Hint: Link to resource for Bluetooth pairing

• You may find the following resource useful: espressif/arduino-esp32

Partial Solution: Pairing Code

• Download the following two files from our codebase and place them in a folder named Pairing, under the folder containing your main.cpp:

• src/Pairing/Pairing.h

• Make sure to #include <Pairing/pairing.h> in your main.cpp.

• You will also need to comment out #include "PolarRobotics.h" from pairing.h (and anything else that generates errors), since you won’t have that file (and shouldn’t need it for this tutorial).

• src/Pairing/Pairing.cpp

• In your setup() function, you will need to call activatePairing() (it requires no arguments).

• Then, once the ESP starts, it will begin flashing the blue LED slowly once per second for 15 seconds. During this time, it will be searching for the last controller it paired to. If you don’t have this controller, you will need to wait 15 seconds until it begins to double-blink.

• If you were provided a full robot and controller, most likely they will already be paired.

• Then, hold down the PS5 controller button for a few seconds to place it into pairing mode. It will also begin to double-blink.

• When the ESP has selected a device to pair to, it will begin to blink rapidly.

• You can find more information about the pairing process here.

Controlling the Robot

• Your final objective is to implement a control scheme to drive the robot.

• You are encouraged to be creative with your control scheme, although controlling the robot will be easiest if you use the joysticks in an intuitive manner.
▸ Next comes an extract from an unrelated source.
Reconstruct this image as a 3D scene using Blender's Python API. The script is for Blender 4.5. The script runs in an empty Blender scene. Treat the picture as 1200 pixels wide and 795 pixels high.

• Challenge 3 can be done after you have a basic drive control code working. Adding some non-linearity to the power of the motors will help prevent loss of traction.

Hint: What header to include for the PS5 library

#include <ps5Controller.h>

Hint: How to call the library functions

• The PS5 library defines a global ps5 controller instance ps5. You can use this to call any of the functions defined in ps5Controller.h. For instance, ps5.isConnected() will return true if the controller is connected.

Hint: Concepts for control schemes

• The two most common control schemes are:

1. “Tank” drive, where the left joystick’s Y (forward-backward) axis controls the left motor’s power, and vice versa for the right joystick and motor.

2. “Arcade” drive, where the left joystick’s Y axis controls the forward-backward motion of both motors, and the right joystick’s X axis controls the Z axis rotation/turning of the robot.

• You can find more information and tutorials on implementing these control schemes by using these keywords.